Isn't calling someone "a piece of work" the same as calling them a jackass? 20:56, 5 May 2007 (UTC)

Yes, that’s right, at least in the U.S. I’ve never heard to used to mean a person of importance. A real piece of work is even worse. —Stephen 09:16, 6 May 2007 (UTC)

work up

Talk from rfc

When I stumbled across this earlier, it looked like it could use just a little touching up. Checking Webster 1913 and Wordnet, my eyes sortof popped out. To compound the problems, the translations that had been started aparently made a clean distinction between employment and effort. I tried to maintain that distinction, but in hindsight that was probably a Bad Idea (tm). I think I got all the senses of the word "work" that Webster and Wordnet listed (many on Wordnet were too specific) but the resulting mess of having the translations force the definition to be split up looks very ugly.

Also, I do not know what the Greek character \#A3 is supposed to be. Anyone?

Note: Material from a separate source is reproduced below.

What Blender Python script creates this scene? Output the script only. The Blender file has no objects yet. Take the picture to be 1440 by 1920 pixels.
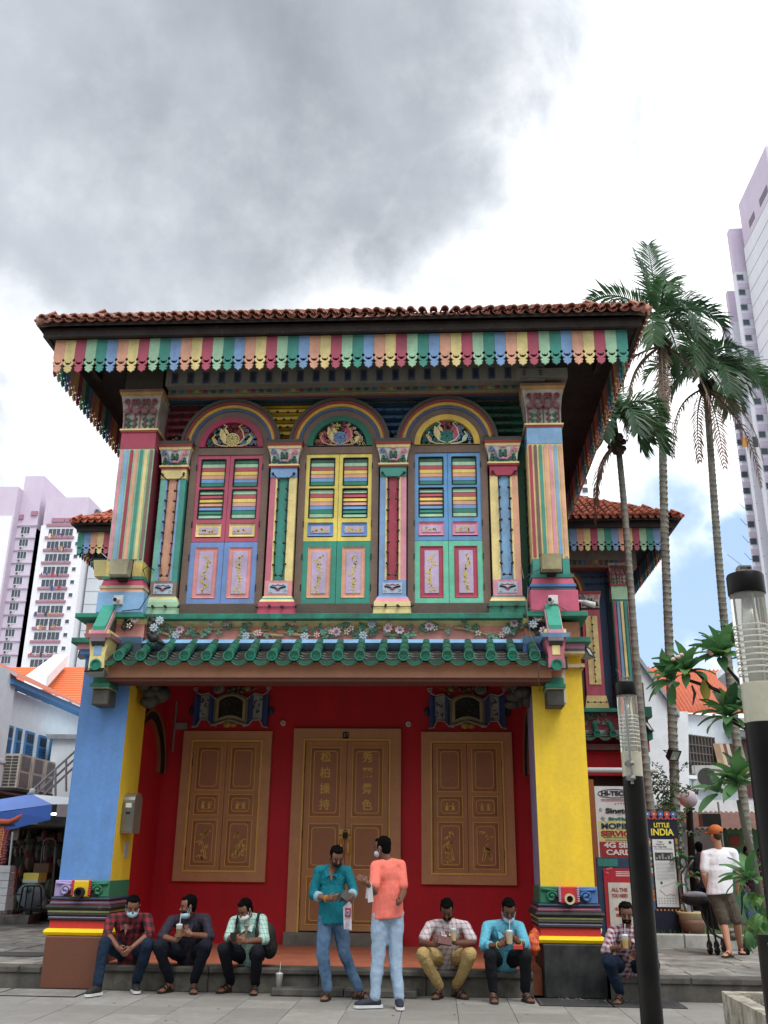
import bpy, bmesh, math, random
from mathutils import Vector, Matrix, noise as mnoise
random.seed(7)
S = bpy.context.scene
C = S.collection
RAD = math.radians
# ------------------------------------------------------------ camera
F, YAW, PIT, ROL, EYE = 1765., RAD(3.3), RAD(20.25), RAD(.65), 1.53
cy_, sy_, cp_, sp_, cr_, sr_ = math.cos(YAW), math.sin(YAW), math.cos(PIT), math.sin(PIT), math.cos(ROL), math.sin(ROL)
FW = Vector((-sy_*cp_, cy_*cp_, sp_)); R0 = Vector((cy_, sy_, 0)); U0 = R0.cross(FW)
RT = R0*cr_+U0*sr_; UP = U0*cr_-R0*sr_
cam = bpy.data.objects.new('camera', bpy.data.cameras.new('camera')); C.objects.link(cam)
cam.matrix_world = Matrix(((RT.x, UP.x, -FW.x, 0), (RT.y, UP.y, -FW.y, 0), (RT.z, UP.z, -FW.z, EYE), (0, 0, 0, 1)))
cam.data.sensor_fit = 'VERTICAL'; cam.data.sensor_height = 36; cam.data.lens = 36*F/1920
cam.data.clip_start = .05; cam.data.clip_end = 3000
S.camera = cam
S.view_settings.view_transform = 'Standard'; S.view_settings.look = 'None'
S.view_settings.gamma = 1; S.view_settings.exposure = EXPOSURE = 0.85
# ------------------------------------------------------------ sky and sun
W = bpy.data.worlds.new('World'); S.world = W; W.use_nodes = True
def ray(px, py): return (FW+RT*((px-720)/F)-UP*((py-960)/F)).normalized()
def build_sky():
    nt = W.node_tree; N = nt.nodes; L = nt.links; N.clear()
    out = N.new('ShaderNodeOutputWorld'); bg = N.new('ShaderNodeBackground'); L.new(bg.outputs[0], out.inputs[0])
    sky = N.new('ShaderNodeTexSky'); sky.sky_type = 'NISHITA'; sky.sun_disc = False
    sky.sun_elevation = RAD(58); sky.sun_rotation = RAD(150)
    tc = N.new('ShaderNodeTexCoord')
    def val(x):
        return x
    def math_(op, a, b=None, c=None, clamp=False):
        n = N.new('ShaderNodeMath'); n.operation = op; n.use_clamp = clamp
        for i, v in enumerate((a, b, c)):
            if v is None: continue
            if isinstance(v, (int, float)): n.inputs[i].default_value = v
            else: L.new(v, n.inputs[i])
        return n.outputs[0]
    def noise(scale, det=6, rough=.55, dist=0., vec=None):
        n = N.new('ShaderNodeTexNoise'); n.inputs['Scale'].default_value = scale; n.inputs['Detail'].default_value = det
        n.inputs['Roughness'].default_value = rough; n.inputs['Distortion'].default_value = dist
        L.new(vec or tc.outputs['Generated'], n.inputs['Vector']); return n
    def mr(v, a, b, c=0., d=1.):
        n = N.new('ShaderNodeMapRange'); n.interpolation_type = 'SMOOTHSTEP'
        L.new(v, n.inputs[0])
        for i, x in enumerate((a, b, c, d)): n.inputs[i+1].default_value = x
        return n.outputs[0]
    warp = noise(2.9, 9, .58)
    vm = N.new('ShaderNodeVectorMath'); vm.operation = 'MULTIPLY_ADD'
    L.new(warp.outputs['Color'], vm.inputs[0]); vm.inputs[1].default_value = (.40, .40, .40)
    sub = N.new('ShaderNodeVectorMath'); sub.operation = 'ADD'; L.new(tc.outputs['Generated'], sub.inputs[0]); sub.inputs[1].default_value = (-.20, -.20, -.20)
    L.new(sub.outputs[0], vm.inputs[2])
    fine = noise(9, 6, .6)
    def blob(px, py, r, soft=.38, vec=vm.outputs[0]):
        d = ray(px, py)
        n = N.new('ShaderNodeVectorMath'); n.operation = 'DISTANCE'; L.new(vec, n.inputs[0]); n.inputs[1].default_value = d
        return mr(n.outputs['Value'], r*(1-soft), r*(1+soft), 1., 0.)
    def union(items):
        o = items[0]
        for i in items[1:]: o = math_('MAXIMUM', o, i)
        return o
    dark = union([blob(560, 150, .20, .8), blob(800, 300, .12, .8), blob(300, 60, .14, .8)])
    grey = union([blob(330, 60, .30), blob(620, 170, .22, .55), blob(100, 260, .22), blob(780, 310, .10, .8), blob(430, 360, .17, .6), blob(160, -200, .45), blob(880, 400, .10, .7), blob(200, 470, .10, .9)])
    gen = mr(noise(1.5, 6, .55, .3).outputs[0], .42, .62)          # clouds everywhere else
    thick = math_('MULTIPLY', grey, mr(fine.outputs[0], .2, .62, .84, 1.))
    # distance from the photographed part of the sky, so that the generic clouds take over outside it
    far = blob(720, 500, 1.1, .25, tc.outputs['Generated'])
    thick = math_('MAXIMUM', thick, math_('MULTIPLY', math_('SUBTRACT', 1., far), math_('MULTIPLY', gen, .6)))
    blue = union([blob(1300, 1140, .085, .5), blob(1250, 960, .075, .6), blob(1180, 1230, .07, .5), blob(1340, 1230, .05, .5), blob(1030, 870, .03), blob(1440, 1050, .07)])
    blue = math_('MAXIMUM', blue, math_('MULTIPLY', math_('SUBTRACT', 1., far), math_('SUBTRACT', 1., mr(noise(2.2, 5, .5, .2).outputs[0], .36, .5))))
    white = N.new('ShaderNodeMix'); white.data_type = 'RGBA'
    puff = mr(noise(4.2, 9, .6, .6).outputs[0], .30, .56)
    L.new(puff, white.inputs[0]); white.inputs[6].default_value = (.40, .435, .49, 1); white.inputs[7].default_value = (1.02, 1.03, 1.04, 1)
    gm = N.new('ShaderNodeMix'); gm.data_type = 'RGBA'; L.new(thick, gm.inputs[0]); L.new(white.outputs[2], gm.inputs[6])
    gcol = N.new('ShaderNodeMix'); gcol.data_type = 'RGBA'; gn = mr(noise(3.2, 9, .55, .5).outputs[0], .30, .70); L.new(math_('MULTIPLY_ADD', dark, -.55, math_('MULTIPLY_ADD', gn, .55, .5), clamp=True), gcol.inputs[0])
    gcol.inputs[6].default_value = (.215, .235, .265, 1); gcol.inputs[7].default_value = (.37, .40, .44, 1); L.new(gcol.outputs[2], gm.inputs[7])
    sk = N.new('ShaderNodeVectorMath'); sk.operation = 'SCALE'; L.new(sky.outputs[0], sk.inputs[0]); sk.inputs['Scale'].default_value = .08/SKYK
    tint = N.new('ShaderNodeMix'); tint.data_type = 'RGBA'; tint.inputs[0].default_value = .75; L.new(sk.outputs[0], tint.inputs[6]); tint.inputs[7].default_value = (.34, .47, .66, 1)
    bm_ = N.new('ShaderNodeMix'); bm_.data_type = 'RGBA'; L.new(blue, bm_.inputs[0])
    L.new(gm.outputs[2], bm_.inputs[6]); L.new(tint.outputs[2], bm_.inputs[7])
    sc = N.new('ShaderNodeVectorMath'); sc.operation = 'SCALE'; sc.inputs['Scale'].default_value = SKYK; L.new(bm_.outputs[2], sc.inputs[0])
    L.new(sc.outputs[0], bg.inputs[0]); bg.inputs[1].default_value = 1.0
SKYK = 1.0
build_sky()
sun = bpy.data.objects.new('sun', bpy.data.lights.new('sun', 'SUN')); C.objects.link(sun)
sun.data.energy = 1.3; sun.data.angle = RAD(32); sun.data.color = (1, .96, .9)
sd = Vector((math.sin(RAD(150))*math.cos(RAD(58)), math.cos(RAD(150))*math.cos(RAD(58)), math.sin(RAD(58))))
sun.rotation_euler = sd.to_track_quat('Z', 'Y').to_euler()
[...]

--Connel MacKenzie 19:15, 9 Feb 2005 (UTC)

There is a template to mark entries with messed-up translations, namely {{checktrans}}. I'll use it on the page and move the translations to the "Translations to be checked" section. — Paul G 11:12, 10 Feb 2005 (UTC)
rfc tag has already been removed. Moved this discussion to talk page.

Difference between work and job[edit]

They have DEEPLY different meaning: a job is only for money. A work is for the sake of helping someone or for personal satisfaction. Anyway it can't be in the same meaning a job (interested) and an effort (disinterested) I change it.

sorry, I saw there is already two different sections for the two meanings. I sadly notice that liberal-capitalistic-banker definition of work as something involving a reward in money is on the first place.